* YOUR GOAL
Answer with one number: the count of lines in the listing below that hold the word "parts".

* DATA
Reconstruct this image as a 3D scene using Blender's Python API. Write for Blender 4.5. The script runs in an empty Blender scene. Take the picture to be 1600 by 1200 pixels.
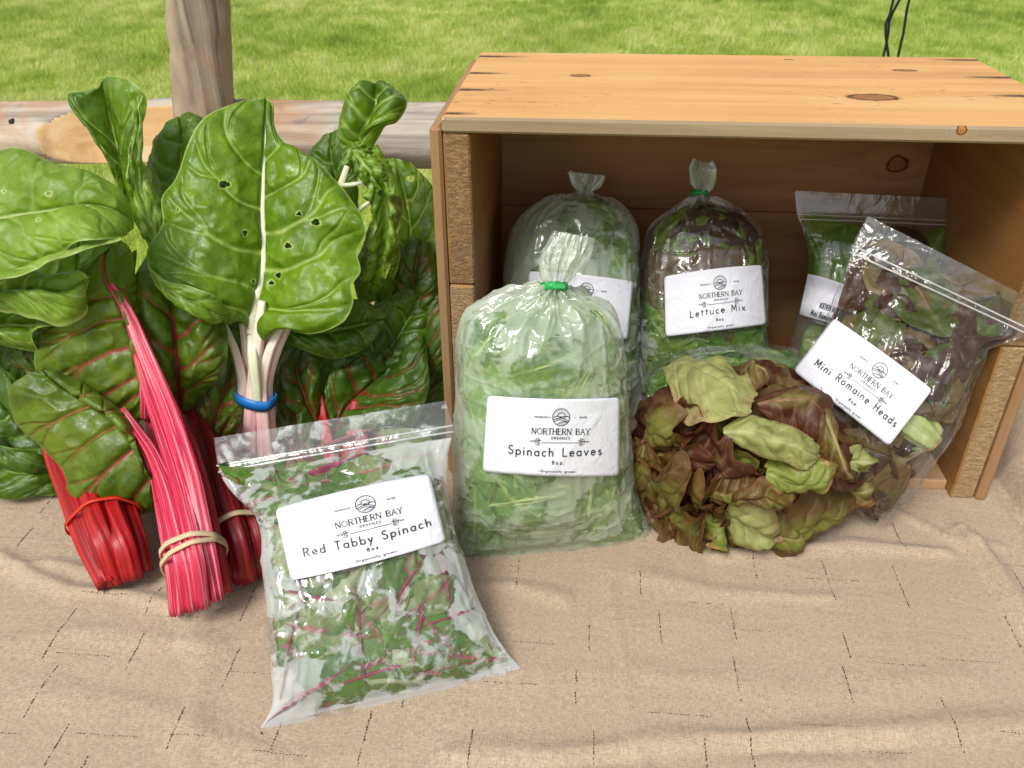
import bpy, math, random
import numpy as np
from mathutils import Vector, Matrix
from mathutils.bvhtree import BVHTree

# ------------------------------------------------------------------ camera, sky, sun, exposure
SC = bpy.context.scene
COL = SC.collection
FPX, YAW, PITCH, ROLL = 1319.6, -0.0884, 0.5557, -0.0056
CAM = np.array([0.1097, -0.588, 0.4638])
_r = np.array([math.cos(YAW), -math.sin(YAW), 0.0])
FW = np.array([math.sin(YAW)*math.cos(PITCH), math.cos(YAW)*math.cos(PITCH), -math.sin(PITCH)])
_u = np.cross(_r, FW)
RT = math.cos(ROLL)*_r + math.sin(ROLL)*_u
UP = np.cross(RT, FW)
cam = bpy.data.cameras.new('camera')
camo = bpy.data.objects.new('camera', cam)
COL.objects.link(camo)
camo.matrix_world = Matrix(((RT[0], UP[0], -FW[0], CAM[0]), (RT[1], UP[1], -FW[1], CAM[1]), (RT[2], UP[2], -FW[2], CAM[2]), (0, 0, 0, 1)))
cam.sensor_fit = 'HORIZONTAL'
cam.sensor_width = 36
cam.lens = FPX/1600*36
cam.clip_start = 0.01
cam.clip_end = 400
cam.dof.use_dof = True
cam.dof.focus_distance = 0.62
cam.dof.aperture_fstop = 20.0
SC.camera = camo

SUN_EL, SUN_AZ = math.radians(52), math.radians(207)      # azimuth clockwise from +Y
world = bpy.data.worlds.new('World')
SC.world = world
world.use_nodes = True
wn = world.node_tree
wn.nodes.clear()
sky = wn.nodes.new('ShaderNodeTexSky')
sky.sky_type = 'NISHITA'
sky.sun_disc = False
sky.sun_elevation = SUN_EL
sky.sun_rotation = SUN_AZ
sky.dust_density = 3.0
sky.air_density = 1.0
hs = wn.nodes.new('ShaderNodeHueSaturation')              # thin overcast: the blue is washed out
hs.inputs['Saturation'].default_value = 0.22
bg = wn.nodes.new('ShaderNodeBackground')
bg.inputs['Strength'].default_value = 0.084
wo = wn.nodes.new('ShaderNodeOutputWorld')
wn.links.new(sky.outputs[0], hs.inputs['Color'])
wn.links.new(hs.outputs[0], bg.inputs['Color'])
wn.links.new(bg.outputs[0], wo.inputs['Surface'])
sl = bpy.data.lights.new('sun', 'SUN')
sl.energy = 1.5
sl.angle = math.radians(22)
sl.color = (1.0, 0.965, 0.91)
so = bpy.data.objects.new('sun', sl)
COL.objects.link(so)
sdir = Vector((math.sin(SUN_AZ)*math.cos(SUN_EL), math.cos(SUN_AZ)*math.cos(SUN_EL), math.sin(SUN_EL)))
so.rotation_euler = (-sdir).to_track_quat('-Z', 'Y').to_euler()
SC.view_settings.view_transform = 'Standard'
SC.view_settings.look = 'None'
SC.view_settings.exposure = 0.88
SC.view_settings.gamma = 1
SC.view_settings.use_curve_mapping = False
SC.render.engine = 'CYCLES'
SC.cycles.max_bounces = 10
SC.cycles.transparent_max_bounces = 24
SC.cycles.use_denoising = True
SC.cycles.caustics_reflective = False
SC.cycles.caustics_refractive = False

rng = np.random.RandomState(7)
random.seed(7)

# ------------------------------------------------------------------ measuring: where a sight line meets a depth or a height
def sight(px, py):
    return FW + (px-800)/FPX*RT - (py-600)/FPX*UP
def P(px, py, y):
    d = sight(px, py)
    return CAM + (y-CAM[1])/d[1]*d
def PZ(px, py, z):
    d = sight(px, py)
    return CAM + (z-CAM[2])/d[2]*d
def seen(v):
    d = v - CAM
    z = d @ FW
    return np.stack([800+FPX*(d @ RT)/z, 600-FPX*(d @ UP)/z], -1)

# ------------------------------------------------------------------ noise
_tab = np.random.RandomState(3).rand(65536)
def vnoise(p, seed=0):
    p = np.asarray(p, float)
    i = np.floor(p).astype(np.int64)
    f = p-i
    f = f*f*(3-2*f)
    out = 0
    for dx in (0, 1):
        for dy in (0, 1):
            for dz in (0, 1):
                h = ((i[..., 0]+dx)*73856093 ^ (i[..., 1]+dy)*19349663 ^ (i[..., 2]+dz)*83492791 ^ seed*2654435) & 65535
                w = (f[..., 0] if dx else 1-f[..., 0])*(f[..., 1] if dy else 1-f[..., 1])*(f[..., 2] if dz else 1-f[..., 2])
                out = out + w*_tab[h]
    return out*2-1
def fbm(p, oct=3, seed=0):
    s, a, t = 0, 1.0, 0
    for k in range(oct):
        s = s + a*vnoise(np.asarray(p)*(2.03**k)+k*17.3, seed+k)
        t += a
        a *= .5
    return s/t
def sstep(a, b, x):
    t = np.clip((x-a)/(b-a), 0, 1)
    return t*t*(3-2*t)

# ------------------------------------------------------------------ objects
def props(o, label=None, cat=None, group=None, kind=None):
    if label: o['label'] = label
    if cat: o['category'] = cat
    if group: o['group'] = group
    if kind: o['kind'] = kind
    return o
BASE = {}
def thing(name, base, label, cat, group=None):
    o = bpy.data.objects.new(name, None)
    o.empty_display_size = .02
    COL.objects.link(o)
    o.location = [float(v) for v in base]
    BASE[o.name] = np.array(base, float)
    return props(o, label, cat, group)
def base_of(o):
    return BASE.get(o.name, np.zeros(3)) if o else np.zeros(3)
def mesh_obj(name, V, F, mat, parent=None, attrs=None, uv=None, smooth=True, mats=None, fmat=None):
    """V in world metres. The mesh is stored relative to its thing's base."""
    b = base_of(parent)
    me = bpy.data.meshes.new(name)
    V = np.asarray(V, float)-b
    F = np.asarray(F)
    if F.dtype == object or F.ndim == 1:
        me.from_pydata([tuple(v) for v in V], [], [tuple(int(i) for i in f) for f in F])
    else:
        n, k = F.shape
        me.vertices.add(len(V))
        me.vertices.foreach_set('co', V.astype(np.float32).ravel())
        me.loops.add(n*k)
        me.loops.foreach_set('vertex_index', F.astype(np.int32).ravel())
        me.polygons.add(n)
        me.polygons.foreach_set('loop_start', np.arange(0, n*k, k, dtype=np.int32))
        me.update(calc_edges=True)
    if attrs:
        for a, val in attrs.items():
            at = me.attributes.new(a, 'FLOAT', 'POINT')
            at.data.foreach_set('value', np.asarray(val, np.float32).ravel())
    if uv is not None:
        ul = me.uv_layers.new(name='UVMap')
        li = np.zeros(len(me.loops), np.int32)
        me.loops.foreach_get('vertex_index', li)
        ul.data.foreach_set('uv', np.asarray(uv, np.float32)[li].ravel())
    for m in (mats or [mat]):
        me.materials.append(m)
    if fmat is not None:
        me.polygons.foreach_set('material_index', np.asarray(fmat, np.int32))
    if smooth:
        me.polygons.foreach_set('use_smooth', np.ones(len(me.polygons), bool))
    me.validate()
    me.update()
    o = bpy.data.objects.new(name, me)
    COL.objects.link(o)
    if parent:
        o.parent = parent
        BASE[o.name] = b
    return o
def grid_faces(nv, nu, closed=False):
    """rows nv, columns nu"""
    i = np.arange(nv-1)[:, None]
    j = np.arange(nu if closed else nu-1)[None, :]
    j2 = (j+1) % nu
    return np.stack([i*nu+j, i*nu+j2, (i+1)*nu+j2, (i+1)*nu+j], -1).reshape(-1, 4)
def box(c, s, bev=0.0):
    """bevelled box: 24 vertices"""
    c = np.array(c, float)
    h = np.array(s, float)/2
    b = min(bev, h.min()*.9)
    if b <= 0:
        V = [c+h*np.array([x, y, z]) for x in (-1, 1) for y in (-1, 1) for z in (-1, 1)]
        return V, [(0, 1, 3, 2), (4, 6, 7, 5), (0, 4, 5, 1), (2, 3, 7, 6), (0, 2, 6, 4), (1, 5, 7, 3)]
    V, F, idx = [], [], {}
    for x in (-1, 1):
        for y in (-1, 1):
            for z in (-1, 1):
                s3 = np.array([x, y, z])
                for a in range(3):
                    q = h-b
                    q = q.copy()
                    q[a] = h[a]
                    idx[(x, y, z, a)] = len(V)
                    V.append(c+s3*q)
    for a in range(3):
        b1, b2 = (a+1) % 3, (a+2) % 3
        for s in (-1, 1):
            def k(u, v):
                t = [0, 0, 0]
                t[a], t[b1], t[b2] = s, u, v
                return idx[(*t, a)]
            f = [k(-1, -1), k(1, -1), k(1, 1), k(-1, 1)]
            F.append(f if s > 0 else f[::-1])
    for a in range(3):
        b1, b2 = (a+1) % 3, (a+2) % 3
        for s1 in (-1, 1):
            for s2 in (-1, 1):
                def k(e, ax):
                    t = [0, 0, 0]
                    t[a], t[b1], t[b2] = e, s1, s2
                    return idx[(*t, ax)]
                f = [k(-1, b1), k(1, b1), k(1, b2), k(-1, b2)]
                F.append(f if s1*s2 < 0 else f[::-1])
    for x in (-1, 1):
        for y in (-1, 1):
            for z in (-1, 1):
                f = [idx[(x, y, z, a)] for a in range(3)]
                F.append(f if x*y*z > 0 else f[::-1])
    return V, F
def join(parts):
    V, F = [], []
    for v, f in parts:
        o = len(V)
        V += [tuple(p) for p in v]
        F += [tuple(int(i)+o for i in q) for q in f]
    return np.array(V), np.array(F, dtype=object)
def rail(pts, n):
    """smooth curve through pts (k x 3), n samples evenly along it"""
    p = np.asarray(pts, float)
    if len(p) == 2:
        t = np.linspace(0, 1, n)[:, None]
        return p[0]*(1-t)+p[1]*t
    s = np.r_[0, np.cumsum(np.linalg.norm(np.diff(p, axis=0), axis=1)+1e-6)]
    s /= s[-1]
    m = np.zeros_like(p)
    m[1:-1] = (p[2:]-p[:-2])/(s[2:]-s[:-2])[:, None]
    m[0] = (p[1]-p[0])/(s[1]-s[0])
    m[-1] = (p[-1]-p[-2])/(s[-1]-s[-2])
    t = np.linspace(0, 1, n)
    k = np.clip(np.searchsorted(s, t, side='right')-1, 0, len(p)-2)
    h = (s[k+1]-s[k])[:, None]
    x = ((t-s[k])[:, None])/h
    return (2*x**3-3*x**2+1)*p[k]+(x**3-2*x**2+x)*h*m[k]+(-2*x**3+3*x**2)*p[k+1]+(x**3-x**2)*h*m[k+1]
def gnorm(G):
    a = np.gradient(G, axis=0)
    b = np.gradient(G, axis=1)
    n = np.cross(b, a)
    n /= np.linalg.norm(n, axis=-1, keepdims=True)+1e-12
    return n
def face_cam(n, G):
    """flip a normal field as a whole so that it looks towards the photographer's side"""
    s = np.sign(np.mean(np.sum(n*(CAM-G), -1)))
    return n*(s if s != 0 else 1)
def tube(path, rad, nr=10, flute=0.0, nfl=5, seed=0, flat=1.0, cap=True):
    path = np.asarray(path, float)
    n = len(path)
    t = np.gradient(path, axis=0)
    t /= np.linalg.norm(t, axis=1, keepdims=True)+1e-12
    ref = np.array([0, -1, .3])
    a = np.cross(t, ref)
    a /= np.linalg.norm(a, axis=1, keepdims=True)+1e-12
    b = np.cross(a, t)
    rad = np.broadcast_to(np.asarray(rad, float), (n,))
    th = np.linspace(0, 2*np.pi, nr, endpoint=False)
    r = 1+flute*np.cos(nfl*th+seed)[None, :]+flute*.6*vnoise(np.stack(np.broadcast_arrays(np.cos(th)[None]*1.5+seed, np.sin(th)[None]*1.5, np.arange(n)[:, None]*.12), -1), seed)
    V = path[:, None]+rad[:, None, None]*r[..., None]*(np.cos(th)[None, :, None]*a[:, None]+flat*np.sin(th)[None, :, None]*b[:, None])
    F = grid_faces(n, nr, True)
    L = np.r_[0, np.cumsum(np.linalg.norm(np.diff(path, axis=0), axis=1))]
    uv = np.stack(np.broadcast_arrays(th[None]/6.2832, L[:, None]), -1).reshape(-1, 2)
    V = V.reshape(-1, 3)
    if cap:
        V = np.vstack([V, path[0], path[-1]])
        uv = np.vstack([uv, [.5, 0], [.5, L[-1]]])
        c0, c1 = n*nr, n*nr+1
        F = [tuple(f) for f in F]
        F += [(c0, (j+1) % nr, j) for j in range(nr)]
        F += [(c1, (n-1)*nr+j, (n-1)*nr+(j+1) % nr) for j in range(nr)]
        F = np.array(F, dtype=object)
    return V, F, uv

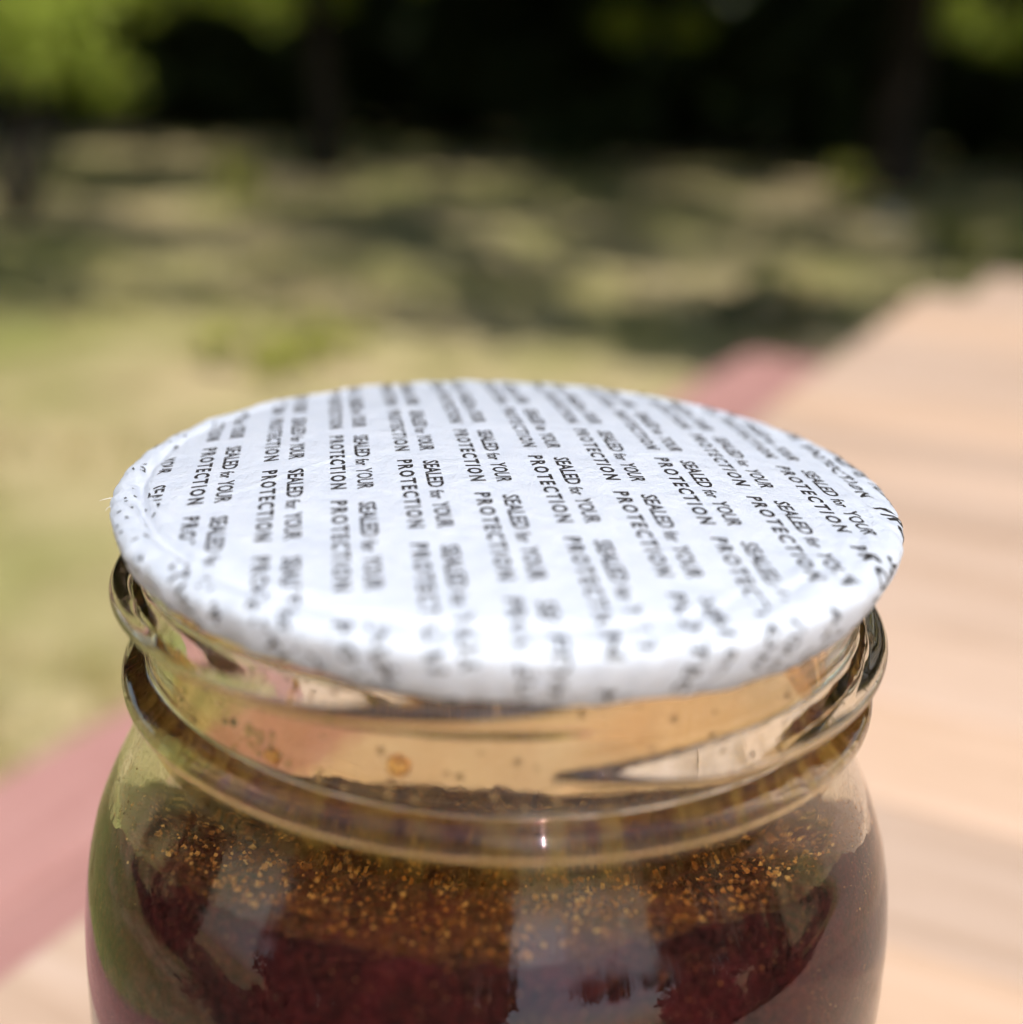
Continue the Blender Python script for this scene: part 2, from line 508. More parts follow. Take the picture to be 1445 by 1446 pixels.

* COMPLETE ANSWER
3